During the month of September most term points in the U.S. Treasury curve moved lower. Specifically, the U.S. Treasury 2-year yield fell 28 basis point to 3.64% while the 10-year U.S. Treasury fell 12 basis points to 3.78%. The results of these changes over the month resulted in an upward slowing yield curve for the first time in over two years, with the 2-year/10-year U.S. Treasury yield spread expanding to a positive 14 basis point.

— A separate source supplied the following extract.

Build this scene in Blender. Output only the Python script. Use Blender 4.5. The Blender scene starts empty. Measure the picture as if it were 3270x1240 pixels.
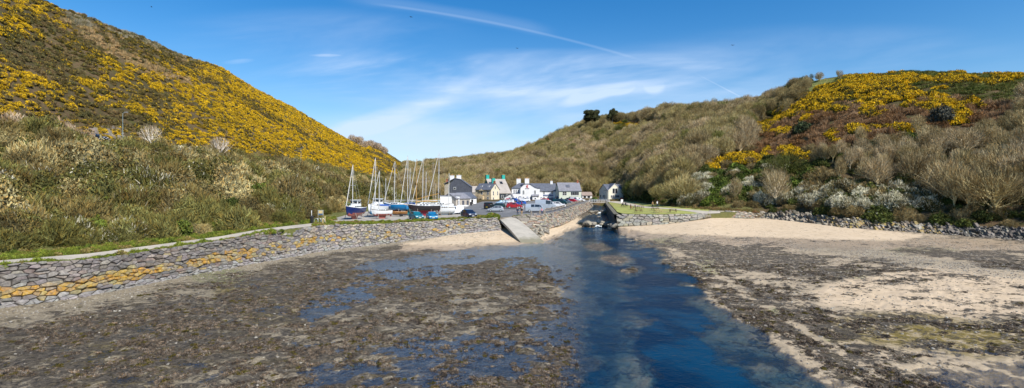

Mortgage Rates moved lower in September as the Freddie Mac 30-year Primary Mortgage Market Survey fell to 6.08% as of September 26th, down 27 basis points from August 29th.
POLITICAL AND
REGULATORY TRENDS
The U.S. election season is in full swing with an open election for the White House, and numerous contentious elections for seats in Congress. Various polling outlets suggest the race for the White House and the House of Representatives is close (within the margin of error), while many polls are showing the Republicans are likely to win the Senate.
Former President Donald Trump and current Vice President Kamala Harris held their first presidential debate on September 10th. On Tuesday October 1st J.D. Vance and Tim Walz will partake in the Vice Presidential debate.
INVESTMENT
TRENDS
The September CPI report detailed year-over-year inflation at 2.5%, modestly above target levels but below the July rate of 2.9%. Second quarter U.S. GDP report detailed a resilient consumer and an expanding US economy with a 3.0% growth rate. Finally, the most recent Summary of Economic Projections detailed an expected 2024-year end GDP of 2.0% with inflation measures above the U.S. Central Banks target of 2.0%.
Stresses on the global financial system, cooling-but-persistent inflation domestically and abroad, and geopolitical tensions continue to weigh on investor sentiment. On balance, the head-and-tail winds currently at play suggest there is a potential path for global economic growth, albeit at a slower than initially expected pace.